Until the last few years, of course. As the title of this blog suggests, I think that one of the attractions of public Cloud is that it helps solve the systems fuel problem. It does not make the need for well managed resources go away, and it does not negate the need for resources that manage other resources, but it does let you use resource which already exist and which are shared with other users. It lets you hitch a ride on somebody else’s rocket, and it provides the space programme that builds the rocket.
For small and medium companies, it provides the opportunity to achieve enterprise grade security and services which they could not otherwise achieve. For large companies, it presents some interesting choices about how we deploy our resources and attention: if all that rocket fuel we have at our disposal is no longer expended expended in lifting itself, how far and how fast can we go?

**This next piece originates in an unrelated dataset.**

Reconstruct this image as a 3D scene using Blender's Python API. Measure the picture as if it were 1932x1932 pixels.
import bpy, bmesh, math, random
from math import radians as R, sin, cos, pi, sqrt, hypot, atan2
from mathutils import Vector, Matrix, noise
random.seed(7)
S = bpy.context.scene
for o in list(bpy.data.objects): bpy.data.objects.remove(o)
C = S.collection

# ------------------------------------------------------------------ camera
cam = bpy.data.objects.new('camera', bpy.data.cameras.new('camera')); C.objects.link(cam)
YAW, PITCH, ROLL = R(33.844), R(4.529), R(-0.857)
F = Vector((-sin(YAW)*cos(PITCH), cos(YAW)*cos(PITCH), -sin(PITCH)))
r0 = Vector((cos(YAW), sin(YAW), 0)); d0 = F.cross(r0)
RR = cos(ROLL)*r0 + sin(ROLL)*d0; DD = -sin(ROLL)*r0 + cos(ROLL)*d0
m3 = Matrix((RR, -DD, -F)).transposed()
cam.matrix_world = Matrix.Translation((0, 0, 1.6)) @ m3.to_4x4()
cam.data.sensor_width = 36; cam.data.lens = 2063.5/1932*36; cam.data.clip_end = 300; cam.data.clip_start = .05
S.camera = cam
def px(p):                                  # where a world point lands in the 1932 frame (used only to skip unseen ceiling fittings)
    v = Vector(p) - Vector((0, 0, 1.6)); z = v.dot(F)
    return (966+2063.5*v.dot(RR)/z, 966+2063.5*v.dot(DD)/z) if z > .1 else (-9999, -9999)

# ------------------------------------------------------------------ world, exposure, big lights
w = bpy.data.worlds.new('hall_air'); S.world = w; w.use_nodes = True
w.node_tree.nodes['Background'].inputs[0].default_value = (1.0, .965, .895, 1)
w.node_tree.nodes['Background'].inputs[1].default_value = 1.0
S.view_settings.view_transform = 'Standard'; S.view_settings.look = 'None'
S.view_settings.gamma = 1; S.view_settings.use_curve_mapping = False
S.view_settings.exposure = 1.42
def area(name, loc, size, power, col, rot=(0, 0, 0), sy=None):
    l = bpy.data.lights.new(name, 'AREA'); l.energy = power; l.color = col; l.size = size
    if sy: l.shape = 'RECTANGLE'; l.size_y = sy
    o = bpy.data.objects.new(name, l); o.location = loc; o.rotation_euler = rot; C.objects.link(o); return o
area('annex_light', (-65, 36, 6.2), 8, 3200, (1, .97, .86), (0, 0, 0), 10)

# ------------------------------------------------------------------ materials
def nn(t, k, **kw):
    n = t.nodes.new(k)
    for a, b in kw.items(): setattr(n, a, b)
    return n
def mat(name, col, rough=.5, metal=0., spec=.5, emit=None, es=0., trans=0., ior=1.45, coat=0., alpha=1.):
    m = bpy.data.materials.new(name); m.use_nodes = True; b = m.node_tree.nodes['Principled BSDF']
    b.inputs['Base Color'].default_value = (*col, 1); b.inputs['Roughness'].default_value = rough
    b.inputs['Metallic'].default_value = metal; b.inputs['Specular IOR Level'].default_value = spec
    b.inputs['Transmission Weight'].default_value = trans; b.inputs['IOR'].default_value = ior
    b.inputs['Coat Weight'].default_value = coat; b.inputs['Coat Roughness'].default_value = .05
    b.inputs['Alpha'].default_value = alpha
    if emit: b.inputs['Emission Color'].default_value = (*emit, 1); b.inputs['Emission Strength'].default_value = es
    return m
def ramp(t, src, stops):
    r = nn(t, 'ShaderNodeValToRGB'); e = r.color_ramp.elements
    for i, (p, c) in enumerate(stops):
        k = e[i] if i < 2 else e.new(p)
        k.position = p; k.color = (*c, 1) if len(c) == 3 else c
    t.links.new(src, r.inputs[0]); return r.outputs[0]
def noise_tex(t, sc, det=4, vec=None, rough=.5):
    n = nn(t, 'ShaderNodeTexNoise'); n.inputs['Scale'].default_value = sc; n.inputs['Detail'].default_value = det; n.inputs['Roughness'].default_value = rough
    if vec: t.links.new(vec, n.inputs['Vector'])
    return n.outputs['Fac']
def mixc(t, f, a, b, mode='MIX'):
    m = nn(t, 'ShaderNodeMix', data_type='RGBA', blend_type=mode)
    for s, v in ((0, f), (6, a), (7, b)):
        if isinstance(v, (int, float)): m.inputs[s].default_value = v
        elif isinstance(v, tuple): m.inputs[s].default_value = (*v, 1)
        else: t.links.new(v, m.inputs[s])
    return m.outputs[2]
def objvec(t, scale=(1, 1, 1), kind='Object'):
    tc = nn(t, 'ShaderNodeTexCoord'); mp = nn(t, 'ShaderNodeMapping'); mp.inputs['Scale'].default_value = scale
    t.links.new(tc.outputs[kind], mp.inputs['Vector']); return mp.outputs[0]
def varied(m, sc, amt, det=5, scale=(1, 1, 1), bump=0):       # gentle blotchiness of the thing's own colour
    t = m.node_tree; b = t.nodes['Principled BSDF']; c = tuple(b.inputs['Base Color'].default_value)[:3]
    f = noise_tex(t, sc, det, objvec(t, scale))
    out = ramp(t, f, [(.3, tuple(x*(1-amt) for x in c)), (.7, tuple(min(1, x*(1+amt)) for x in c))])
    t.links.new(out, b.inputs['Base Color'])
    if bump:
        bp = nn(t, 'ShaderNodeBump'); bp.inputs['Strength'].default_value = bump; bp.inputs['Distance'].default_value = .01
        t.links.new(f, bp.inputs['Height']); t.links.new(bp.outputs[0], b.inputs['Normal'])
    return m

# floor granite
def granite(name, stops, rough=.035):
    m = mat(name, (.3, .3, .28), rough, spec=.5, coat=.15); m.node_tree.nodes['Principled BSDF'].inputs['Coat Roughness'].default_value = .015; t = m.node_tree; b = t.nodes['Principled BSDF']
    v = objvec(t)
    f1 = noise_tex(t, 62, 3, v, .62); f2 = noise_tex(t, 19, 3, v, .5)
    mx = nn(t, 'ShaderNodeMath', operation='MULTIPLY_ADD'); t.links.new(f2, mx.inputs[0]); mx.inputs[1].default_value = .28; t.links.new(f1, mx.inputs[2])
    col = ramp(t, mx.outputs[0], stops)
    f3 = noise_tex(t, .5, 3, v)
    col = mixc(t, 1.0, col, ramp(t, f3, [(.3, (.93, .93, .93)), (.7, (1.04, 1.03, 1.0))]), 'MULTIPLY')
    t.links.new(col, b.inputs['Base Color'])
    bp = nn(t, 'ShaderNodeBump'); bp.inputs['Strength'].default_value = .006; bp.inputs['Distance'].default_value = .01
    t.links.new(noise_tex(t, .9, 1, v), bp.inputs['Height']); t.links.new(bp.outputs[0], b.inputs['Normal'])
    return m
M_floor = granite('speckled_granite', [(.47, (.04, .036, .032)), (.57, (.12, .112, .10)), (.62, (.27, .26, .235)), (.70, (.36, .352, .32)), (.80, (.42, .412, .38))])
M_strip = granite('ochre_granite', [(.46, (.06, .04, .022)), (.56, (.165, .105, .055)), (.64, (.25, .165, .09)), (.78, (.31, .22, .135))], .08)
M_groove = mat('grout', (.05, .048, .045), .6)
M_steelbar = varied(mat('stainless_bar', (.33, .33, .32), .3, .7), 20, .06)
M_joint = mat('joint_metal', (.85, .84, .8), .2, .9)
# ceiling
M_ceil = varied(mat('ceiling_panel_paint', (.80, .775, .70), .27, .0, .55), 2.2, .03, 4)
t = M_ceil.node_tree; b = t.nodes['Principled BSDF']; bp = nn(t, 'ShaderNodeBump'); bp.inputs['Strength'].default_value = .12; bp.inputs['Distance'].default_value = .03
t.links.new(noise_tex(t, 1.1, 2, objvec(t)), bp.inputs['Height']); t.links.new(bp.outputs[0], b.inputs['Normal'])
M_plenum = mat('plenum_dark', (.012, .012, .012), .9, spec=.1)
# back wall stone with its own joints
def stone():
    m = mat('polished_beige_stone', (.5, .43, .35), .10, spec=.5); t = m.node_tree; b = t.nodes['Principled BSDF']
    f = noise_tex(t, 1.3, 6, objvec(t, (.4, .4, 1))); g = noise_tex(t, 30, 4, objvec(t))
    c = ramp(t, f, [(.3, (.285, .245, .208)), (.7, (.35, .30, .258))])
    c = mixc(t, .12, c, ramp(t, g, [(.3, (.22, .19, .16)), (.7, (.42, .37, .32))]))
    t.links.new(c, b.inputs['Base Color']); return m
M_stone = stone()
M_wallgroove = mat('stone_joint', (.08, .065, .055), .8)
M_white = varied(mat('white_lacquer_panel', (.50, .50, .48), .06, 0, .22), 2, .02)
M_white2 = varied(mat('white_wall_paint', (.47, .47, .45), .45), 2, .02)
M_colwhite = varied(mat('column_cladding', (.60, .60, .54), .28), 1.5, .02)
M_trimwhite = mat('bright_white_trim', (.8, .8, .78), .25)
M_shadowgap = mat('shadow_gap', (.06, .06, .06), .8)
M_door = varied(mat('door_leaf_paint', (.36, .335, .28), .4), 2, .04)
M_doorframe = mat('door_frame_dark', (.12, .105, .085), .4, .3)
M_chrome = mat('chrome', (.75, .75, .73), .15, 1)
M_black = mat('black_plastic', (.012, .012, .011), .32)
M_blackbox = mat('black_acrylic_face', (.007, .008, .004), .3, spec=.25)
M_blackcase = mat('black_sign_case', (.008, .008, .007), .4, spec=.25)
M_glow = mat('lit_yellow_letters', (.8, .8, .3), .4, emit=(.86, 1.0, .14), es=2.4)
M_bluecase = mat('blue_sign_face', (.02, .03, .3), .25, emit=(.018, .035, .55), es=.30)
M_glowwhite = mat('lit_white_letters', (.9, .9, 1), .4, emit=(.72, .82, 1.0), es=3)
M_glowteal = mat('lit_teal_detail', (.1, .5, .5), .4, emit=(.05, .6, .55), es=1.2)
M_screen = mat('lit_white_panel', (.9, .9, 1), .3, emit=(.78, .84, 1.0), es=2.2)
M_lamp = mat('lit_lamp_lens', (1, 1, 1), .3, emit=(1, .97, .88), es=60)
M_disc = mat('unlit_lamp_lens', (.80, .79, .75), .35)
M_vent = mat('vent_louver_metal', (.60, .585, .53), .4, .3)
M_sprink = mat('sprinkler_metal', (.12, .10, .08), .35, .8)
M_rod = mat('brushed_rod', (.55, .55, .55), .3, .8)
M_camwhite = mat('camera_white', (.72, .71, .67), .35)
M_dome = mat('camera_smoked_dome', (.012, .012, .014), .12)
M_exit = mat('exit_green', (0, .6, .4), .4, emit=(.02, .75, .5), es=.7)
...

We should extend the analogy further, though, before we get too carried away on this rocket ride. Just turning up at the launch pad with a positive attitude, a desire to go to space and an open cheque book isn’t enough: if we just hop on top of the rocket, we’ll soon find out that we haven’t done enough to prepare ourselves. Between the launch, the passage through the atmosphere and the cold vacuum of space, we face a lot of dangers. Even when we take advantage of the existing infrastructure and services within Cloud, we must still define our Cloud architecture, build our applications well, secure our environments and protect our data: we must design our space capsule if we aim to survive.